James 1:19-20 NRSV
You must understand this, my beloved: let everyone be quick to listen, slow to speak, slow to anger; for your anger does not produce God’s righteousness.
“Your anger does not produce God’s righteousness.”
If you grew up in an American home and attended public school during the week and Sunday school on the weekends, your most formative years were dedicated to two doctrines. Sometimes those doctrines were aligned: “all men are created equal” is a Christian doctrine and an American doctrine. Other times, the doctrines were at odds with each other: “A real man pulls himself up by his bootstraps” is the opposite of Matthew 6:31-32 “So do not worry, saying, ‘What shall we eat?’ or ‘What shall we drink?’ or ‘What shall we wear?’ For the pagans run after all these things, and your heavenly Father knows that you need them”
But the most insidious result of our joint indoctrination is the mix-ups between the two. We remember a lot of the moral lessons every good American should know and the Bible stories every good Christian should know and end up with a hybrid in which Jesus starts to sound like a congressman and America starts to sound like the promised land.
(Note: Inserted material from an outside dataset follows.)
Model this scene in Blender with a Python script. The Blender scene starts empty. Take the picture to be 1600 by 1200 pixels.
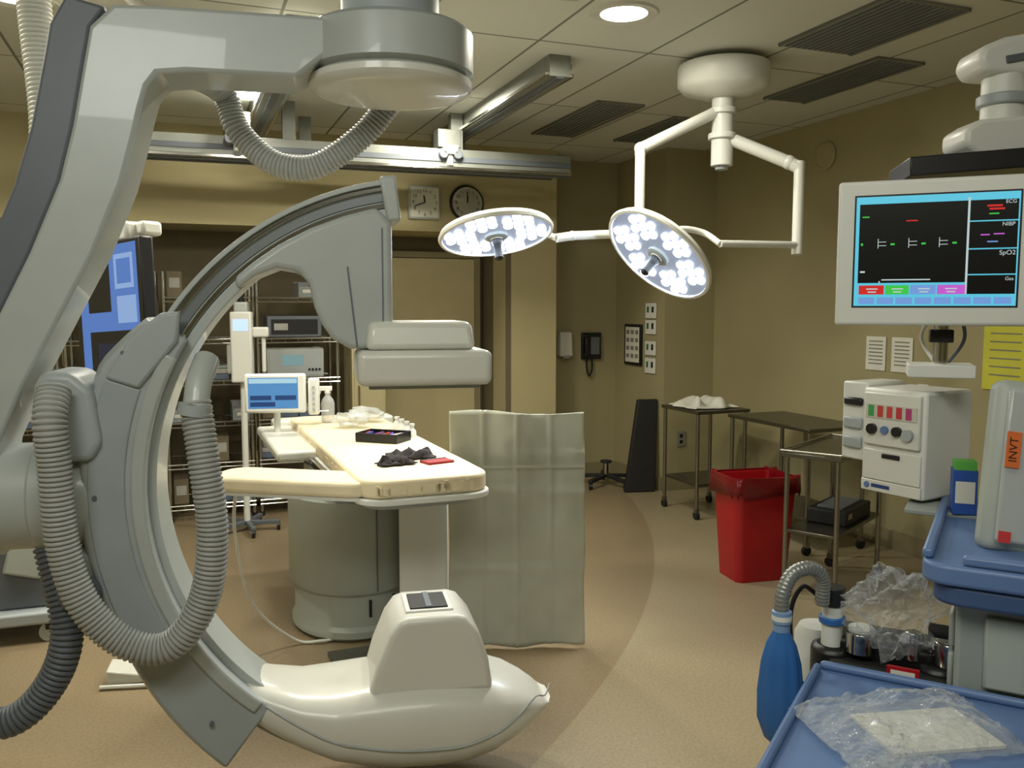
import bpy, bmesh, math, random
from mathutils import Vector, Matrix, Euler, noise
random.seed(7)
sc=bpy.context.scene
COL=sc.collection
W={}
def lin(c):
    return tuple(((x/255)/12.92 if x/255<=0.04045 else ((x/255+0.055)/1.055)**2.4) for x in c)
MATS={}
def mat(name,rgb,rough=.5,metal=0,var=.05,scale=8,bump=0,alpha=1,trans=0,coat=0):
    if name in MATS: return MATS[name]
    m=bpy.data.materials.new(name); m.use_nodes=True
    nt=m.node_tree; b=nt.nodes['Principled BSDF']
    c=lin(rgb)
    tc=nt.nodes.new('ShaderNodeTexCoord'); nz=nt.nodes.new('ShaderNodeTexNoise'); nz.inputs['Scale'].default_value=scale
    nz.inputs['Detail'].default_value=4
    rp=nt.nodes.new('ShaderNodeValToRGB')
    rp.color_ramp.elements[0].position=.3; rp.color_ramp.elements[1].position=.7
    rp.color_ramp.elements[0].color=(*[x*(1-var) for x in c],1); rp.color_ramp.elements[1].color=(*[min(1,x*(1+var)) for x in c],1)
    nt.links.new(tc.outputs['Object'],nz.inputs['Vector']); nt.links.new(nz.outputs['Fac'],rp.inputs['Fac']); nt.links.new(rp.outputs['Color'],b.inputs['Base Color'])
    b.inputs['Roughness'].default_value=rough; b.inputs['Metallic'].default_value=metal
    if coat: b.inputs['Coat Weight'].default_value=coat
    if alpha<1: b.inputs['Alpha'].default_value=alpha
    if trans: b.inputs['Transmission Weight'].default_value=trans
    if bump:
        bp=nt.nodes.new('ShaderNodeBump'); bp.inputs['Strength'].default_value=bump; bp.inputs['Distance'].default_value=.01
        nt.links.new(nz.outputs['Fac'],bp.inputs['Height']); nt.links.new(bp.outputs['Normal'],b.inputs['Normal'])
    MATS[name]=m; return m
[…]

This passage from James, urging the believers in how to behave, shows the difference between true Christlike behavior and the Americanized, decaffeinated version. It seems like Christians ought to be filled with righteous anger at every sin. But is that based on the life or words of Jesus, or on an American proverb? “A real man tells it like it is.” “If you don’t have any enemies, it means you never stood up for anything.” “No one speaks to ME that way.”
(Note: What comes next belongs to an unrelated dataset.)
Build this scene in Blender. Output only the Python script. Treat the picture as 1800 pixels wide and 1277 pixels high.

There are plenty of moments that deserve our moral outrage, but it is OUR moral outrage that we are expressing. We are not the judge, prosecutor, or jury for God. We are simply spectators in the back row who might talk amongst ourselves while the true judge is at work. We might be surprised by his mercy where we feel he ought to be more stern. We might be shocked by his justice where we feel he ought to be more lenient. But God doesn’t abide by the constitution, and our insistence that he does won’t change his verdict.